Afrik : Avez-vous prévu une scène pour votre dernier album ?
Tabu Ley Rochereau : Nous avons prévu une soirée de promo au Bataclan le 30 mai prochain. Et nous visons l’Olympia en 2004. Nous monterons sur scène à trois : Mélodie, sa mère et moi. La famille recomposée. Une première. Trois générations du même sang. Une soirée XR 3, l’équation à partir de 3 Rochereau.
Afrik : Vous êtes avec Franco le père du soukouss. Comment considérez-vous l’actuelle génération d’artistes africains ?
Tabu Ley Rochereau : Je me vois comme leur oncle, ou leur père. Ce n’est pas une question de suprématie artistique, mais surtout par rapport à mon âge et à tout ce que j’ai déjà fait. J’ai encadré beaucoup de monde dans la musique. Des personnes comme Papa Wemba, Koffi Olomidé, Ray Léma et bien d’autres ont successivement débuté dans mon orchestre. Tous ces jeunes sont aujourd’hui devenus des grands.
Afrik : Combien avez-vous fait d’albums dans votre carrière ?
Tabu Ley Rochereau : Je sais seulement que j’ai écrit plus de 2 300 chansons. J’étais la dernière fois à Radio France Internationale, le président m’a montré tous les disques que la discothèque d’RFI avait de moi. Il y en avait un mur plein. Je ne m’étais jamais vraiment rendu compte. Ils ont même des 78 tours qui sont désormais classés « patrimoine de RFI ».
Afrik : Quel conseil donneriez-vous aujourd’hui aux jeunes artistes africains ?

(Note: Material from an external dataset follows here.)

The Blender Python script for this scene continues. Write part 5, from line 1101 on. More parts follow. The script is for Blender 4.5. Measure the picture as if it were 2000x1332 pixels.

Tabu Ley Rochereau : Je les inciterai à plus de recherche dans leur musique. Il faut faire évoluer la musique africaine pour qu’elle pénètre les oreilles étrangères. Il faut trouver des sons universels. Malgré l’expansion des moyens de communication, nos ventes n’ont pas éclaté comme nous l’aurions souhaité. Nous arrivons bien à écouter des musiques issues d’autres cultures. Quand on voit des groupes comme Magic System ou des personnes comme Youssou n’Dour. On se rend compte qu’il y a moyen de crever l’abcès.